◆ **AIM**:
Output the line containing "NOSE, sh, world=True)" and all subsequent lines of the listing below, copied exactly, with no other lines.

◆ **DATA**:
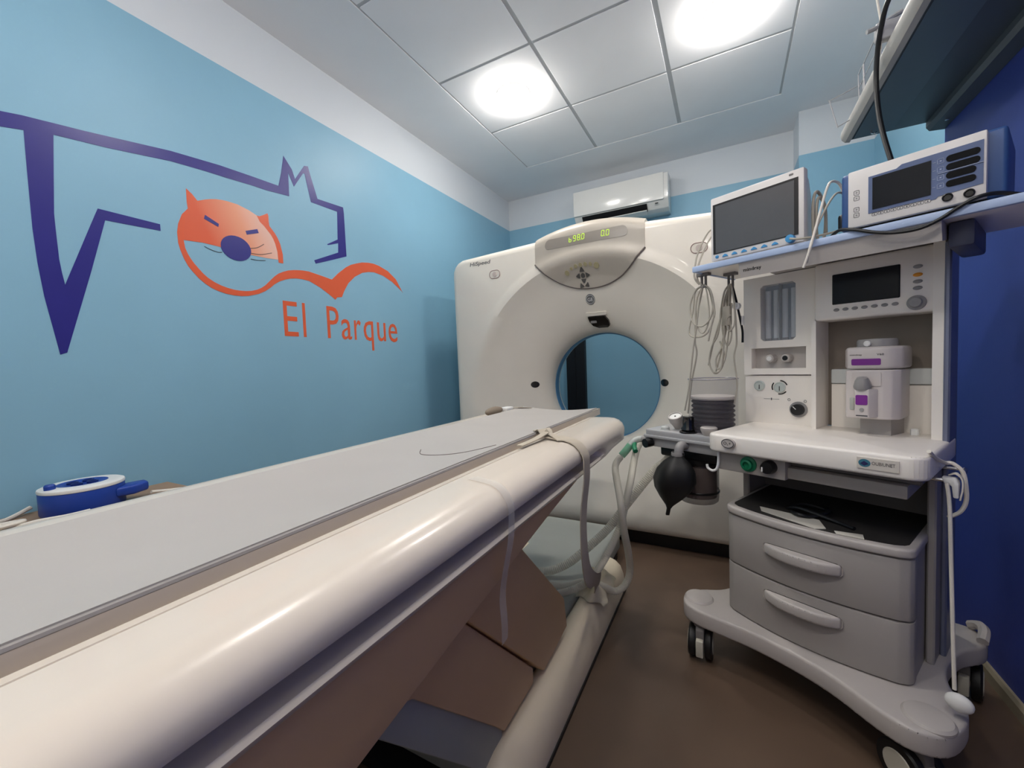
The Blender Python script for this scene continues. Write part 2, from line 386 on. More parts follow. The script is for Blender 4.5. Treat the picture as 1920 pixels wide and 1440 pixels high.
m2 = nt.nodes.new('ShaderNodeMath'); m2.operation = 'MULTIPLY_ADD'; m2.inputs[1].default_value = 1.0; m2.inputs[2].default_value = -1.72
nt.links.new(sp.outputs['Z'], m2.inputs[0])
m3 = nt.nodes.new('ShaderNodeMath'); m3.operation = 'ADD'; m3.use_clamp = True
nt.links.new(m1.outputs[0], m3.inputs[0]); nt.links.new(m2.outputs[0], m3.inputs[1])
rp = nt.nodes.new('ShaderNodeValToRGB'); rp.color_ramp.elements[0].color = (*lin((212, 92, 58)), 1); rp.color_ramp.elements[1].color = (*lin((226, 204, 196)), 1)
e = rp.color_ramp.elements.new(0.45); e.color = (*lin((224, 150, 118)), 1)
nt.links.new(m3.outputs[0], rp.inputs['Fac']); nt.links.new(rp.outputs['Color'], b.inputs['Base Color'])
decal(FACE, -2.0, 0.0010).build('cat_face', FACEM, cat, smooth=0, world=True)
decal(SWOOSH, -2.0, 0.0014).build('tail_line', ORANGE, cat, smooth=0, world=True)
decal(ARC, -2.0, 0.0014).build('cheek_line', ORANGE, cat, smooth=0, world=True)
decal(NOSE_P, -2.0, 0.0024).build('nose', VIOLET, cat, smooth=0, world=True)
decal(EYE1, -2.0, 0.0022).build('eye', VIOLET, cat, smooth=0, world=True)
decal(EYE2, -2.0, 0.0022).build('eye', VIOLET, cat, smooth=0, world=True)
for wk in (W1, W2, W3, W4):
    MB().tube([(-1.9985, y, z) for y, z in wk], 0.0013, 6, 5).build('whisker', INK, cat, world=True)
let = thing('wall_lettering', 'orange lettering El Parque on the blue wall below the cat tail', 'lettering', (-2.0, 1.7, 1.283))
for ch, (y0, z1), (y1, z0) in [('E', (1.303, 1.468), (1.380, 1.288)), ('l', (1.409, 1.468), (1.425, 1.287)), ('P', (1.558, 1.468), (1.637, 1.287)), ('a', (1.653, 1.404), (1.726, 1.283)),
                               ('r', (1.746, 1.404), (1.797, 1.284)), ('q', (1.818, 1.405), (1.896, 1.220)), ('u', (1.929, 1.403), (2.002, 1.281)), ('e', (2.028, 1.403), (2.109, 1.279))]:
    MB().text(ch, (-2.0, y0, z0), (0, 1, 0), (0, 0, 1), z1 - z0, y1 - y0, 0.0012).build('letter', ORANGE, let, smooth=0, world=True)

# ---------------------------------------------------------------- air conditioner on the rear wall
ac = thing('air_conditioner', 'white wall-mounted air conditioner above the scanner', 'air conditioner', (-0.82, 3.83, 2.34))
MB().prism([(0, 0.0), (0, 0.305), (-0.05, 0.305), (-0.185, 0.295), (-0.20, 0.28), (-0.20, 0.085), (-0.15, 0.02), (-0.10, 0.0)], 'yz', -0.405, 0.405, 0.006).build('housing', ACW, ac)
MB().rbox(-0.405, 0.37, -0.207, -0.195, 0.075, 0.292, 0.004).build('front_panel', ACW, ac)
MB().prism([(-0.192, 0.066), (-0.150, 0.012), (-0.156, 0.010), (-0.200, 0.064)], 'yz', -0.33, 0.235).build('air_outlet', BLACK, ac, smooth=0)
MB().prism([(-0.158, -0.006), (-0.20, 0.012), (-0.202, 0.006), (-0.158, -0.012)], 'yz', -0.33, 0.235).build('louver', ACW, ac, smooth=0)
MB().rbox(0.30, 0.325, -0.197, -0.188, 0.050, 0.058, 0.002).build('indicator', BLACK, ac)

# ---------------------------------------------------------------- overhead equipment shelf on the right wall
sh = thing('wall_shelf', 'dark overhead equipment shelf on the navy wall, seen from below', 'shelf', (0.60, 1.5, 1.99))
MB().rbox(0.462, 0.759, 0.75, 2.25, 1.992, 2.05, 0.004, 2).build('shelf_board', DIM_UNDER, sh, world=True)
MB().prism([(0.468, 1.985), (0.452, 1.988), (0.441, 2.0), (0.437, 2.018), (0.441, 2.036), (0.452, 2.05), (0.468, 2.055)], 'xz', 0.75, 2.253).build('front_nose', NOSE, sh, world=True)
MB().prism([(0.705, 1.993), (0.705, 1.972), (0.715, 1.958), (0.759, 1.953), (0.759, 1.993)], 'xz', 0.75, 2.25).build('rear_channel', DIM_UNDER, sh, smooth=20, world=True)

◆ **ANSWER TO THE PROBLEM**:
MB().prism([(0.468, 1.985), (0.452, 1.988), (0.441, 2.0), (0.437, 2.018), (0.441, 2.036), (0.452, 2.05), (0.468, 2.055)], 'xz', 0.75, 2.253).build('front_nose', NOSE, sh, world=True)
MB().prism([(0.705, 1.993), (0.705, 1.972), (0.715, 1.958), (0.759, 1.953), (0.759, 1.993)], 'xz', 0.75, 2.25).build('rear_channel', DIM_UNDER, sh, smooth=20, world=True)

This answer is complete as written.